Thieves & Kings is an interesting fantasy comic, in that it deals with serious situations but its protagonists are young teenagers. It takes place in the fictional, medieval land of Asaria, and the main character is a 14-year-old boy named Rubel, who fancies himself a thief.
Returning after a 4-year journey abroad, Rubel finds himself alone and caught up in city intrigue. The King is deathly ill, his evil son is making a bid to claim power with the help of black magic, and the princess, the appointed heir, to whom Rubel had pledged himself years earlier, has disappeared. Plus, a mysterious woman named the Shadow Lady seems to be bent on stealing Rubel's soul.

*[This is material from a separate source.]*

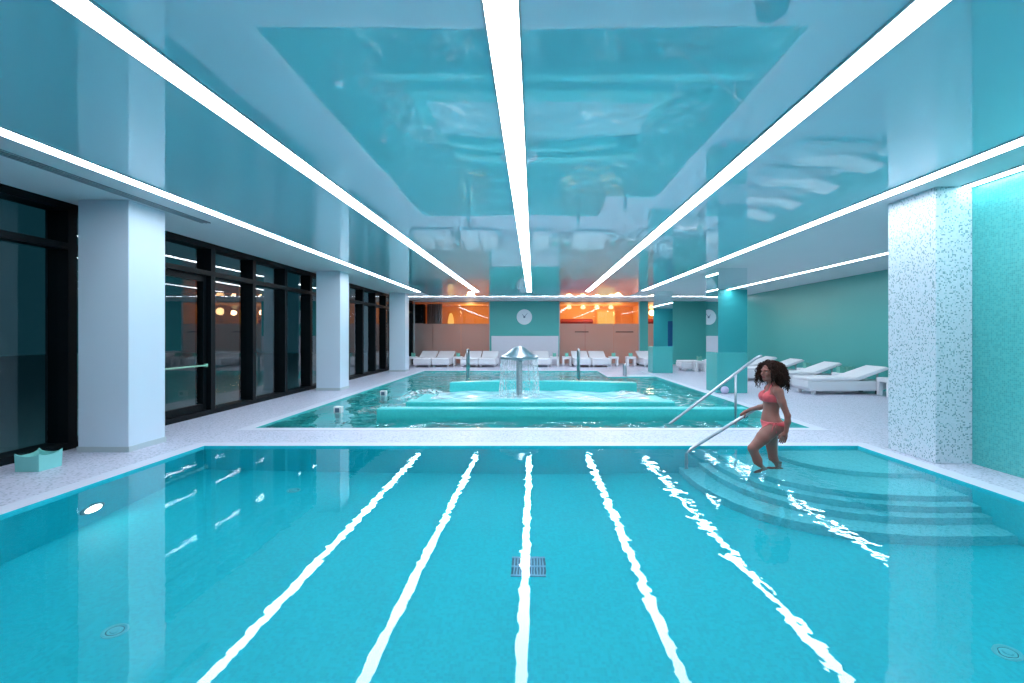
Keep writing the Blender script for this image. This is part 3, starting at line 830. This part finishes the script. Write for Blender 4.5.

There's another thread as well: A thousand years earlier, a young man named Quinton Zempfester fancied himself a wizard. Everyone else fancied him a madman, so he was packed off to live with a family in the town of Millbrook, where he took an apprentice, a girl named Heath Wingwhit. They the local kids engaged in assorted mischief surrounding Quinton's delusions. Or were they delusions? For it seems the Shadow Lady is acquainted with Quinton, and it turns out that Quinton would be one of Rubel's mentors - a thousand years later.
Rubel's escapades are played as high adventure, as he spends extended sequences evading the Prince's men. But his adventures are genuinely dangerous, and the book makes clear that Rubel is in fact playing for his life. Rubel realizes this too, and like most 14-year-old boys sometimes proves not to be emotionally up to the challenge. In fact, at one point Rubel is shot in the abdomen with a quarrel!
The Quinton/Heath sequence is largely played for humor, and walks a fine line between treating Quinton as a madman or a wizard. Although the reader strongly suspects the truth, the outstanding dialogue and outlandish personality that Quinton projects carries us right along with everyone else. As with Rubel, Heath is a realistic young person who sometimes finds herself in over her head.
Thieves & Kings employs an unusual comic book technique of moving between graphic storytelling and illustrated, typeset prose. Unlike, say, the comic book Cerebus, which uses text mainly as an aside to fill out the story's background, Thieves & Kings tells whole scenes and stories in its prose, and some sequences shift from graphic to prose storytelling. It's very jarring at first, but seems to work better as the story progresses and Oakley gets a feel for his approach.
Oakley's artwork somewhat resembles Manga in the simplicity of facial features, although he pays considerably more attention to proper anatomy and form. His backgrounds - particularly the panorama shots of the city - are often gorgeous. He doesn't often cut loose with fantastic fantasy elements, but the few times he does are very effective.
These collections are the first two volumes of an ongoing comics series. I'm looking forward to more!